> [EXERCISE GOAL]
Transcribe the material below exactly as it appears.

> [SOURCE MATERIAL]
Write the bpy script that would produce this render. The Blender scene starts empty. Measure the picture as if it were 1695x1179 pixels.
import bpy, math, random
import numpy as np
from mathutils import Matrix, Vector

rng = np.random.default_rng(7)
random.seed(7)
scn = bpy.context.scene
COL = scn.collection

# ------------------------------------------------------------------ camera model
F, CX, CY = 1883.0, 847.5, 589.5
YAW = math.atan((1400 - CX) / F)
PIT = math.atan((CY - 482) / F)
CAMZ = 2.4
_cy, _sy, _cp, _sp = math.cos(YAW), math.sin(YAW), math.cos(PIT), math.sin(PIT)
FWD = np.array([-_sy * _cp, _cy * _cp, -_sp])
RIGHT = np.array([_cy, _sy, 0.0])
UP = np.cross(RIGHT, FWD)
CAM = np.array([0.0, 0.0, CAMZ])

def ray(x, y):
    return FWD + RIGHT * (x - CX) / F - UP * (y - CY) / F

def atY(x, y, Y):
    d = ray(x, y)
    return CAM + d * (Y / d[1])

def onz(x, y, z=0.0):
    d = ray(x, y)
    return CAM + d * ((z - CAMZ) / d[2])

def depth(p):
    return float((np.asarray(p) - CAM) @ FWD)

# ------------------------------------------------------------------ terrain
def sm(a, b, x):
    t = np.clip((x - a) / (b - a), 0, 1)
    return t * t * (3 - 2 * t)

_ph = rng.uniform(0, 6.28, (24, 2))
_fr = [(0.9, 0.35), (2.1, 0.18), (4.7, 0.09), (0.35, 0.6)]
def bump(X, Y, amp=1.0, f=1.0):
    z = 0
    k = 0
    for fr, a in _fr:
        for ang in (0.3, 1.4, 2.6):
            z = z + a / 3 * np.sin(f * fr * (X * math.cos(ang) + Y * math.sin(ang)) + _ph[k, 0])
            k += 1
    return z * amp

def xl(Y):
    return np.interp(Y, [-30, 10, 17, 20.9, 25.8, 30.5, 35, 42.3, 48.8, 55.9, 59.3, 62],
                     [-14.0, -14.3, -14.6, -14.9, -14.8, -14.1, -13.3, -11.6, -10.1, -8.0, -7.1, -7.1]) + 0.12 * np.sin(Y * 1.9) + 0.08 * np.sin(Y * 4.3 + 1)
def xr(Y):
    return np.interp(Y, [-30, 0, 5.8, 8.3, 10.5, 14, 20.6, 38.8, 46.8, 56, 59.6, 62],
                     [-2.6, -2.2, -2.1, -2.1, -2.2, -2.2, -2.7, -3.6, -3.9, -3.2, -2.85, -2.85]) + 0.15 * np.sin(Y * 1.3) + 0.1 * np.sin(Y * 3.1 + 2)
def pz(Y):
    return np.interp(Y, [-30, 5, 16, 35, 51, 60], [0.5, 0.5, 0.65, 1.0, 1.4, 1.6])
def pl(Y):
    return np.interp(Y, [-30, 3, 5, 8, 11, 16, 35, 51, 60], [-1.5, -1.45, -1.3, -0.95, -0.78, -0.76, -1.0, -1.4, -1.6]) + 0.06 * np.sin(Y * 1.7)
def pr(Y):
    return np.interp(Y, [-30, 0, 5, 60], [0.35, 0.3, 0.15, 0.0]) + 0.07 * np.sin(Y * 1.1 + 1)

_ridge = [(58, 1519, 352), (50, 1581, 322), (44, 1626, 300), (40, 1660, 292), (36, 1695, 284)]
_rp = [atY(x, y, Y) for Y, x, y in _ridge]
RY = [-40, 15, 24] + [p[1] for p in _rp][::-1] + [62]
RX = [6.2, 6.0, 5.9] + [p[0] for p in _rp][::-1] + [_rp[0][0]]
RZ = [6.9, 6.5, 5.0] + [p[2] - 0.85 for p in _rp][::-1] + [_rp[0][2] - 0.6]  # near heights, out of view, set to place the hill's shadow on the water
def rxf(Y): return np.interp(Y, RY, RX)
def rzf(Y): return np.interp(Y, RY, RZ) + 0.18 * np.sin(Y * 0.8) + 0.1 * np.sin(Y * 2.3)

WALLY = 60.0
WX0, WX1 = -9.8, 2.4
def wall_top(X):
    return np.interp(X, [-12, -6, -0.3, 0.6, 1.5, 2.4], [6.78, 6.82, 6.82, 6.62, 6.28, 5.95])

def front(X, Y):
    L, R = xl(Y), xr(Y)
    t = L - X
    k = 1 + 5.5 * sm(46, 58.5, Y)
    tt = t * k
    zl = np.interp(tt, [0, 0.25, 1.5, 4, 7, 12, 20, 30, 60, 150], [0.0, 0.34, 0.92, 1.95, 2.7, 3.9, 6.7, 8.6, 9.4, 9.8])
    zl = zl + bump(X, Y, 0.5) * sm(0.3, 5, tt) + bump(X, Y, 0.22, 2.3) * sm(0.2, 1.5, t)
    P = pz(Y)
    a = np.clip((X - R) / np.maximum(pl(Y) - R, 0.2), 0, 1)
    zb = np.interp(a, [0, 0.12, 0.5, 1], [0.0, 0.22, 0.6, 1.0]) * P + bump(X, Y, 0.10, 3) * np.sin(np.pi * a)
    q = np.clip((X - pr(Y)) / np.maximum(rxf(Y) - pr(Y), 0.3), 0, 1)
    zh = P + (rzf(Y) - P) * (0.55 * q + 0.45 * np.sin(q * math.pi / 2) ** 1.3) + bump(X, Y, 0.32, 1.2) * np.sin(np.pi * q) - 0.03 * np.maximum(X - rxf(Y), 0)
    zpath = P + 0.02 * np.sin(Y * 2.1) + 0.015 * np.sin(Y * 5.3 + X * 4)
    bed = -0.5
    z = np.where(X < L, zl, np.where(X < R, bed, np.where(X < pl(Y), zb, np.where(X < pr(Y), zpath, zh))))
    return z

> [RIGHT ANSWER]
Write the bpy script that would produce this render. The Blender scene starts empty. Measure the picture as if it were 1695x1179 pixels.
import bpy, math, random
import numpy as np
from mathutils import Matrix, Vector

rng = np.random.default_rng(7)
random.seed(7)
scn = bpy.context.scene
COL = scn.collection

# ------------------------------------------------------------------ camera model
F, CX, CY = 1883.0, 847.5, 589.5
YAW = math.atan((1400 - CX) / F)
PIT = math.atan((CY - 482) / F)
CAMZ = 2.4
_cy, _sy, _cp, _sp = math.cos(YAW), math.sin(YAW), math.cos(PIT), math.sin(PIT)
FWD = np.array([-_sy * _cp, _cy * _cp, -_sp])
RIGHT = np.array([_cy, _sy, 0.0])
UP = np.cross(RIGHT, FWD)
CAM = np.array([0.0, 0.0, CAMZ])

def ray(x, y):
    return FWD + RIGHT * (x - CX) / F - UP * (y - CY) / F

def atY(x, y, Y):
    d = ray(x, y)
    return CAM + d * (Y / d[1])

def onz(x, y, z=0.0):
    d = ray(x, y)
    return CAM + d * ((z - CAMZ) / d[2])

def depth(p):
    return float((np.asarray(p) - CAM) @ FWD)

# ------------------------------------------------------------------ terrain
def sm(a, b, x):
    t = np.clip((x - a) / (b - a), 0, 1)
    return t * t * (3 - 2 * t)

_ph = rng.uniform(0, 6.28, (24, 2))
_fr = [(0.9, 0.35), (2.1, 0.18), (4.7, 0.09), (0.35, 0.6)]
def bump(X, Y, amp=1.0, f=1.0):
    z = 0
    k = 0
    for fr, a in _fr:
        for ang in (0.3, 1.4, 2.6):
            z = z + a / 3 * np.sin(f * fr * (X * math.cos(ang) + Y * math.sin(ang)) + _ph[k, 0])
            k += 1
    return z * amp

def xl(Y):
    return np.interp(Y, [-30, 10, 17, 20.9, 25.8, 30.5, 35, 42.3, 48.8, 55.9, 59.3, 62],
                     [-14.0, -14.3, -14.6, -14.9, -14.8, -14.1, -13.3, -11.6, -10.1, -8.0, -7.1, -7.1]) + 0.12 * np.sin(Y * 1.9) + 0.08 * np.sin(Y * 4.3 + 1)
def xr(Y):
    return np.interp(Y, [-30, 0, 5.8, 8.3, 10.5, 14, 20.6, 38.8, 46.8, 56, 59.6, 62],
                     [-2.6, -2.2, -2.1, -2.1, -2.2, -2.2, -2.7, -3.6, -3.9, -3.2, -2.85, -2.85]) + 0.15 * np.sin(Y * 1.3) + 0.1 * np.sin(Y * 3.1 + 2)
def pz(Y):
    return np.interp(Y, [-30, 5, 16, 35, 51, 60], [0.5, 0.5, 0.65, 1.0, 1.4, 1.6])
def pl(Y):
    return np.interp(Y, [-30, 3, 5, 8, 11, 16, 35, 51, 60], [-1.5, -1.45, -1.3, -0.95, -0.78, -0.76, -1.0, -1.4, -1.6]) + 0.06 * np.sin(Y * 1.7)
def pr(Y):
    return np.interp(Y, [-30, 0, 5, 60], [0.35, 0.3, 0.15, 0.0]) + 0.07 * np.sin(Y * 1.1 + 1)

_ridge = [(58, 1519, 352), (50, 1581, 322), (44, 1626, 300), (40, 1660, 292), (36, 1695, 284)]
_rp = [atY(x, y, Y) for Y, x, y in _ridge]
RY = [-40, 15, 24] + [p[1] for p in _rp][::-1] + [62]
RX = [6.2, 6.0, 5.9] + [p[0] for p in _rp][::-1] + [_rp[0][0]]
RZ = [6.9, 6.5, 5.0] + [p[2] - 0.85 for p in _rp][::-1] + [_rp[0][2] - 0.6]  # near heights, out of view, set to place the hill's shadow on the water
def rxf(Y): return np.interp(Y, RY, RX)
def rzf(Y): return np.interp(Y, RY, RZ) + 0.18 * np.sin(Y * 0.8) + 0.1 * np.sin(Y * 2.3)

WALLY = 60.0
WX0, WX1 = -9.8, 2.4
def wall_top(X):
    return np.interp(X, [-12, -6, -0.3, 0.6, 1.5, 2.4], [6.78, 6.82, 6.82, 6.62, 6.28, 5.95])

def front(X, Y):
    L, R = xl(Y), xr(Y)
    t = L - X
    k = 1 + 5.5 * sm(46, 58.5, Y)
    tt = t * k
    zl = np.interp(tt, [0, 0.25, 1.5, 4, 7, 12, 20, 30, 60, 150], [0.0, 0.34, 0.92, 1.95, 2.7, 3.9, 6.7, 8.6, 9.4, 9.8])
    zl = zl + bump(X, Y, 0.5) * sm(0.3, 5, tt) + bump(X, Y, 0.22, 2.3) * sm(0.2, 1.5, t)
    P = pz(Y)
    a = np.clip((X - R) / np.maximum(pl(Y) - R, 0.2), 0, 1)
    zb = np.interp(a, [0, 0.12, 0.5, 1], [0.0, 0.22, 0.6, 1.0]) * P + bump(X, Y, 0.10, 3) * np.sin(np.pi * a)
    q = np.clip((X - pr(Y)) / np.maximum(rxf(Y) - pr(Y), 0.3), 0, 1)
    zh = P + (rzf(Y) - P) * (0.55 * q + 0.45 * np.sin(q * math.pi / 2) ** 1.3) + bump(X, Y, 0.32, 1.2) * np.sin(np.pi * q) - 0.03 * np.maximum(X - rxf(Y), 0)
    zpath = P + 0.02 * np.sin(Y * 2.1) + 0.015 * np.sin(Y * 5.3 + X * 4)
    bed = -0.5
    z = np.where(X < L, zl, np.where(X < R, bed, np.where(X < pl(Y), zb, np.where(X < pr(Y), zpath, zh))))
    return z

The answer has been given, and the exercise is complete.